Thursday, April 13, 2023

The Randomness That Is My Life Continues

Sometimes you have to do really hard things. And they seem nearly impossible. And you know you have to baby-step your way through them, but the anxiety about ever completing the task in a good-enough way is like a huge pressure on your chest. It's worse when you're sick, and there are several of these things going down. Just breathing without having a coughing fit feels like a huge, anxiety-laden ordeal, and yet you have to worry about so many other things at the same time. Life is hard. The worst thing, money would solve all of the problems.
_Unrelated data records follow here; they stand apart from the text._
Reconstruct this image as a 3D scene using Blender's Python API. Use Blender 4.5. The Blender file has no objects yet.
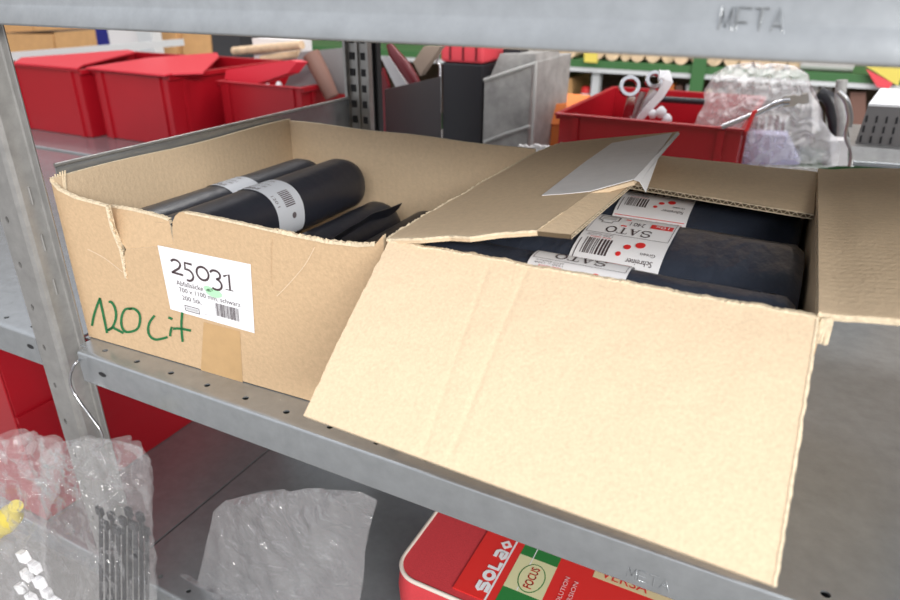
import bpy, math, random
import numpy as np
from mathutils import Vector, Matrix, noise
rnd = random.Random(7)
sc = bpy.context.scene
COL = sc.collection
PI = math.pi

# ------------------------------------------------------------------ camera
F = 668.0
M = np.array([[0.8904, 0.4552, 0.0056], [0.1983, -0.3768, -0.9048], [-0.4097, 0.8068, -0.4257]])
q_, r_ = np.linalg.qr(M.T)
M = (q_ * np.sign(np.diag(r_))).T
CAM = np.array([0.0, -0.376, 0.3587])
def ray(x, y): return M.T @ np.array([(x-450)/F, (y-300)/F, 1.0])
def pz(x, y, Z=0.0):
    d = ray(x, y); return Vector(CAM + d*(Z-CAM[2])/d[2])
def py(x, y, Y=0.0):
    d = ray(x, y); return Vector(CAM + d*(Y-CAM[1])/d[1])
def px(x, y, X=0.0):
    d = ray(x, y); return Vector(CAM + d*(X-CAM[0])/d[0])
def pl(x, y, P, n):
    d = ray(x, y); n = np.array(n, float); return Vector(CAM + d*((np.array(P)-CAM) @ n)/(d @ n))
cd = bpy.data.cameras.new('camera'); cam = bpy.data.objects.new('camera', cd); COL.objects.link(cam)
R3 = Matrix([list(M[0]), list(-M[1]), list(-M[2])]).transposed()
cam.matrix_world = Matrix.Translation(Vector(CAM)) @ R3.to_4x4()
cd.sensor_width = 36; cd.lens = 36*F/900; cd.clip_start = 0.01; cd.clip_end = 60
cd.dof.use_dof = True; cd.dof.focus_distance = 0.62; cd.dof.aperture_fstop = 6.5
sc.camera = cam

# ------------------------------------------------------------------ materials
def mat(name, col, rough=0.5, metal=0.0, var=0.0, vscale=30, bump=0.0, bscale=200, spec=0.5, wave=None, stretch=None, rvar=0.0, dist=0.002):
    m = bpy.data.materials.new(name); m.use_nodes = True
    nt = m.node_tree; b = nt.nodes['Principled BSDF']; L = nt.links
    b.inputs['Base Color'].default_value = (*col, 1); b.inputs['Roughness'].default_value = rough
    b.inputs['Metallic'].default_value = metal; b.inputs['Specular IOR Level'].default_value = spec
    tc = nt.nodes.new('ShaderNodeTexCoord'); src = tc.outputs['Object']
    if stretch:
        mp = nt.nodes.new('ShaderNodeMapping'); mp.inputs['Scale'].default_value = stretch
        L.new(src, mp.inputs['Vector']); src = mp.outputs['Vector']
    if var:
        n = nt.nodes.new('ShaderNodeTexNoise'); n.inputs['Scale'].default_value = vscale; n.inputs['Detail'].default_value = 8
        n.inputs['Roughness'].default_value = 0.65
        L.new(src, n.inputs['Vector'])
        r = nt.nodes.new('ShaderNodeValToRGB')
        r.color_ramp.elements[0].position = 0.3; r.color_ramp.elements[1].position = 0.7
        r.color_ramp.elements[0].color = (*[c*(1-var) for c in col], 1)
        r.color_ramp.elements[1].color = (*[min(1, c*(1+var)) for c in col], 1)
        L.new(n.outputs['Fac'], r.inputs['Fac']); L.new(r.outputs['Color'], b.inputs['Base Color'])
        if rvar:
            mr = nt.nodes.new('ShaderNodeMapRange'); mr.inputs['To Min'].default_value = rough-rvar; mr.inputs['To Max'].default_value = rough+rvar
            L.new(n.outputs['Fac'], mr.inputs['Value']); L.new(mr.outputs['Result'], b.inputs['Roughness'])
    hgt = None
    if bump:
        n2 = nt.nodes.new('ShaderNodeTexNoise'); n2.inputs['Scale'].default_value = bscale; n2.inputs['Detail'].default_value = 4
        L.new(src, n2.inputs['Vector']); hgt = n2.outputs['Fac']
    if wave:
        w = nt.nodes.new('ShaderNodeTexWave'); w.bands_direction = wave; w.inputs['Scale'].default_value = 38
        w.inputs['Distortion'].default_value = 0.6; w.inputs['Detail'].default_value = 1
        L.new(tc.outputs['Object'], w.inputs['Vector'])
        mx = nt.nodes.new('ShaderNodeMath'); mx.operation = 'MULTIPLY_ADD'; mx.inputs[1].default_value = 0.14
        L.new(w.outputs['Fac'], mx.inputs[0])
        if hgt: L.new(hgt, mx.inputs[2])
        hgt = mx.outputs[0]
    if hgt:
        bp = nt.nodes.new('ShaderNodeBump'); bp.inputs['Strength'].default_value = bump or 0.2; bp.inputs['Distance'].default_value = dist
        L.new(hgt, bp.inputs['Height']); L.new(bp.outputs['Normal'], b.inputs['Normal'])
    return m
def film(name, tint, alpha, rough=0.12, gloss=0.18):
    m = bpy.data.materials.new(name); m.use_nodes = True
    nt = m.node_tree; L = nt.links; nt.nodes.clear()
    out = nt.nodes.new('ShaderNodeOutputMaterial')
    tr = nt.nodes.new('ShaderNodeBsdfTransparent'); df = nt.nodes.new('ShaderNodeBsdfDiffuse'); gl = nt.nodes.new('ShaderNodeBsdfGlossy')
    tl = nt.nodes.new('ShaderNodeBsdfTranslucent'); ms = nt.nodes.new('ShaderNodeMixShader'); ms.inputs[0].default_value = 0.4
    df.inputs['Color'].default_value = (*tint, 1); tl.inputs['Color'].default_value = (*tint, 1)
    gl.inputs['Roughness'].default_value = rough; gl.inputs['Color'].default_value = (0.95, 0.95, 0.95, 1)
    L.new(df.outputs[0], ms.inputs[1]); L.new(tl.outputs[0], ms.inputs[2])
    m1 = nt.nodes.new('ShaderNodeMixShader'); m2 = nt.nodes.new('ShaderNodeMixShader')
    lw = nt.nodes.new('ShaderNodeLayerWeight'); lw.inputs['Blend'].default_value = 0.35
    mr = nt.nodes.new('ShaderNodeMapRange'); mr.inputs['To Min'].default_value = gloss*0.4; mr.inputs['To Max'].default_value = min(1, gloss*3.0)
    L.new(lw.outputs['Facing'], mr.inputs['Value'])
    nz = nt.nodes.new('ShaderNodeTexNoise'); nz.inputs['Scale'].default_value = 45; nz.inputs['Detail'].default_value = 3; nz.inputs['Distortion'].default_value = 1.2
    tc = nt.nodes.new('ShaderNodeTexCoord'); L.new(tc.outputs['Object'], nz.inputs['Vector'])
    bp = nt.nodes.new('ShaderNodeBump'); bp.inputs['Strength'].default_value = 0.9; bp.inputs['Distance'].default_value = 0.009
    L.new(nz.outputs['Fac'], bp.inputs['Height']); L.new(bp.outputs['Normal'], gl.inputs['Normal'])
    m1.inputs[0].default_value = alpha
    L.new(tr.outputs[0], m1.inputs[1]); L.new(ms.outputs[0], m1.inputs[2])
    L.new(mr.outputs['Result'], m2.inputs[0]); L.new(m1.outputs[0], m2.inputs[1]); L.new(gl.outputs[0], m2.inputs[2])
    L.new(m2.outputs[0], out.inputs['Surface'])
    return m
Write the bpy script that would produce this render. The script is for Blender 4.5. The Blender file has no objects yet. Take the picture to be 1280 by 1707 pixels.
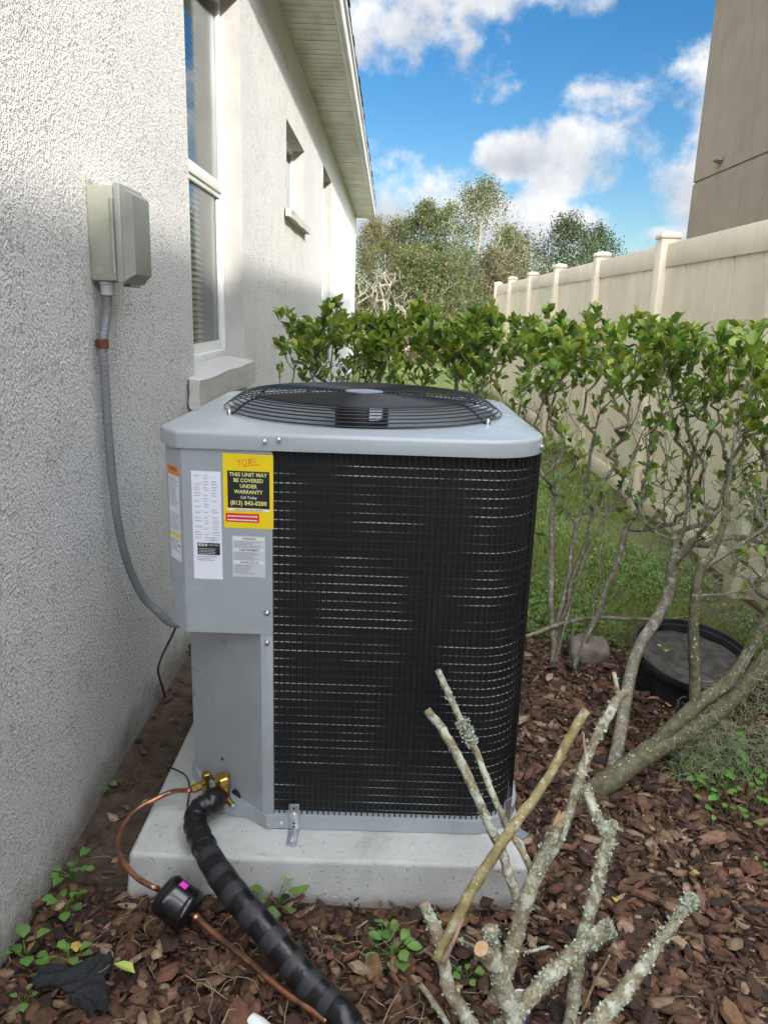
import bpy, bmesh, math, random
import numpy as np
from mathutils import Vector, Matrix

rnd = random.Random(7)
rng = np.random.default_rng(11)
S = bpy.context.scene
COL = S.collection

# ------------------------------------------------------------------ camera
CH = 1.32
F_PX = 1282.0
PITCH, ROLL, YAW = math.radians(14.6), math.radians(1.9), 0.0
cp, sp, cr, sr = math.cos(PITCH), math.sin(PITCH), math.cos(ROLL), math.sin(ROLL)
FW = Vector((math.sin(YAW) * cp, math.cos(YAW) * cp, -sp))
R0 = Vector((math.cos(YAW), -math.sin(YAW), 0))
U0 = R0.cross(FW)
RT = R0 * cr + U0 * sr
UP = U0 * cr - R0 * sr
cam = bpy.data.objects.new('camera', bpy.data.cameras.new('camera'))
COL.objects.link(cam)
cam.matrix_world = Matrix(((RT.x, UP.x, -FW.x, 0), (RT.y, UP.y, -FW.y, 0), (RT.z, UP.z, -FW.z, CH), (0, 0, 0, 1)))
cam.data.sensor_fit = 'VERTICAL'
cam.data.sensor_height = 36.0
cam.data.lens = F_PX / 1707.0 * 36.0
cam.data.clip_start = 0.02
cam.data.clip_end = 2000
S.camera = cam


def ray(px, py):
    return RT * ((px - 640) / F_PX) - UP * ((py - 853.5) / F_PX) + FW


def at(px, py, axis, val):
    """point seen at a pixel of the photograph on the plane axis = val"""
    d = ray(px, py)
    c = (0, 0, CH)
    t = (val - c[axis]) / d[axis]
    return Vector((d.x * t, d.y * t, CH + d.z * t))


# ------------------------------------------------------------------ sky and sun
SUN = Vector((1.0, -1.45, 0.9)).normalized()
world = bpy.data.worlds.new('World')
S.world = world
world.use_nodes = True
wn, wl = world.node_tree.nodes, world.node_tree.links
wn.clear()


class NT:
    """tiny node-tree writer"""
    def __init__(s, tree):
        s.n, s.l = tree.nodes, tree.links

    def add(s, typ, ins=None, **kw):
        nd = s.n.new(typ)
        for k, v in kw.items():
            setattr(nd, k, v)
        for k, v in (ins or {}).items():
            s.set(nd.inputs[k], v)
        return nd

    def set(s, sock, v):
        if isinstance(v, bpy.types.NodeSocket):
            s.l.new(v, sock)
        elif isinstance(v, bpy.types.Node):
            s.l.new(v.outputs[0], sock)
        else:
            sock.default_value = v

    def math(s, op, a, b=0.0, c=0.0, clamp=False):
        nd = s.add('ShaderNodeMath', {0: a, 1: b, 2: c}, operation=op)
        nd.use_clamp = clamp
        return nd.outputs[0]

    def vmath(s, op, a, b=(0, 0, 0), out=0):
        nd = s.add('ShaderNodeVectorMath', {0: a, 1: b}, operation=op)
        return nd.outputs[out]

    def ramp(s, v, a, b, smooth=True):
        nd = s.add('ShaderNodeMapRange', {0: v, 1: a, 2: b, 3: 0.0, 4: 1.0})
        nd.interpolation_type = 'SMOOTHSTEP' if smooth else 'LINEAR'
        return nd.outputs[0]

    def mix(s, f, a, b):
        nd = s.add('ShaderNodeMix', data_type='RGBA')
        s.set(nd.inputs['Factor'], f)
        s.set(nd.inputs['A'], a)
        s.set(nd.inputs['B'], b)
        return nd.outputs['Result']

    def noise(s, vec, scale, detail=3.0, rough=0.55, dist=0.0):
        nd = s.add('ShaderNodeTexNoise', {'Scale': scale, 'Detail': detail, 'Roughness': rough, 'Distortion': dist})
        if vec is not None:
            s.set(nd.inputs['Vector'], vec)
        return nd.outputs[0]


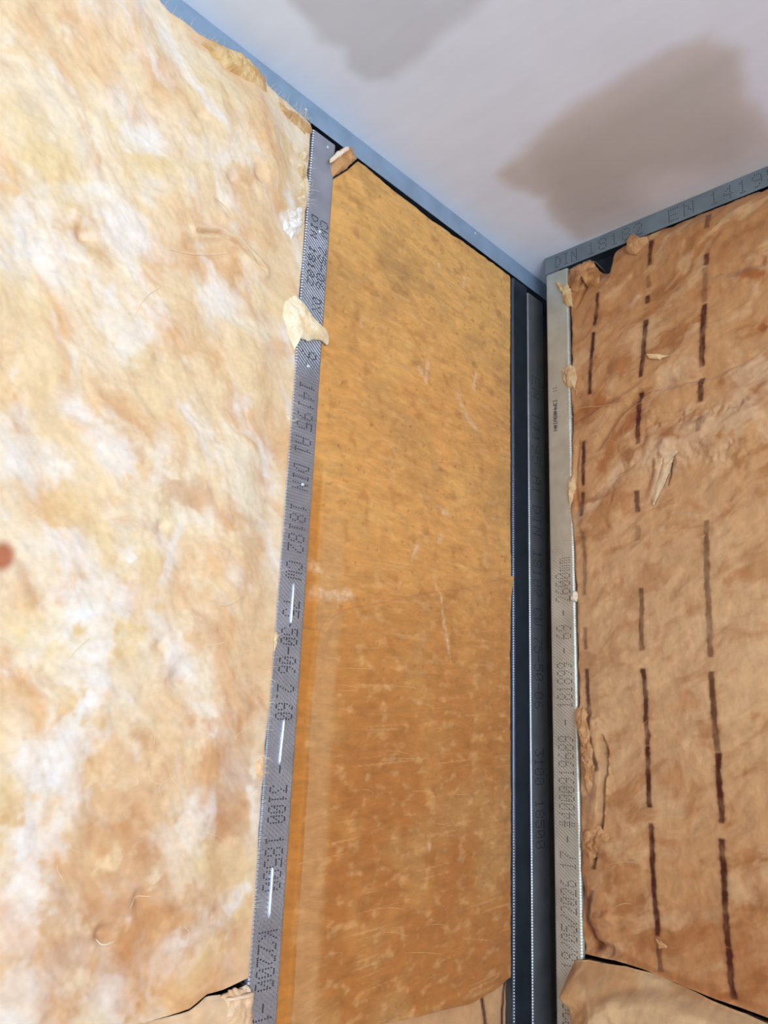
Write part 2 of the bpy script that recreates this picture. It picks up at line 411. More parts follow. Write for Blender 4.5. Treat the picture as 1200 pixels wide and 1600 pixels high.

It other news, today has been an ordinary day: plenty of reading, some chores, some game playing. The weather is super warm and sunny. Seventy-eight degrees in the kitchen without any supplementary heat on and with most the windows and doors open. I had good talking time with Snow, and I am feeling optimistic. Diana has been extra supportive. But still, life is hard, at least for me.

I woke up in the midst of a bad dream this morning. My sleep had been interrupted many times with coughing fits, and so, my sleep pattern was not my typical. It was a being-abandonned dream, and a crying-and-no-one-cares dream. It was hard and the feeling of desperation lingers.

Song in my head as I awoke: Take Me to Church by Hozier

Birds I have seen so far today: Crows, geese, male brown-headed cowbird, dark-eyed junkos, black-capped chickadees, pileated woodpecker, downy woodpecker, starling, others that were too far way to ID

Extra chores done today: Vacuumed living room

In the lunch bowl: Leftover pork stew & biscuit

In the cup: Hot apple cider

On the dinner plate: Maybe pork chops? Maybe chili? Maybe pizza? Perhaps even pasta. I don't know.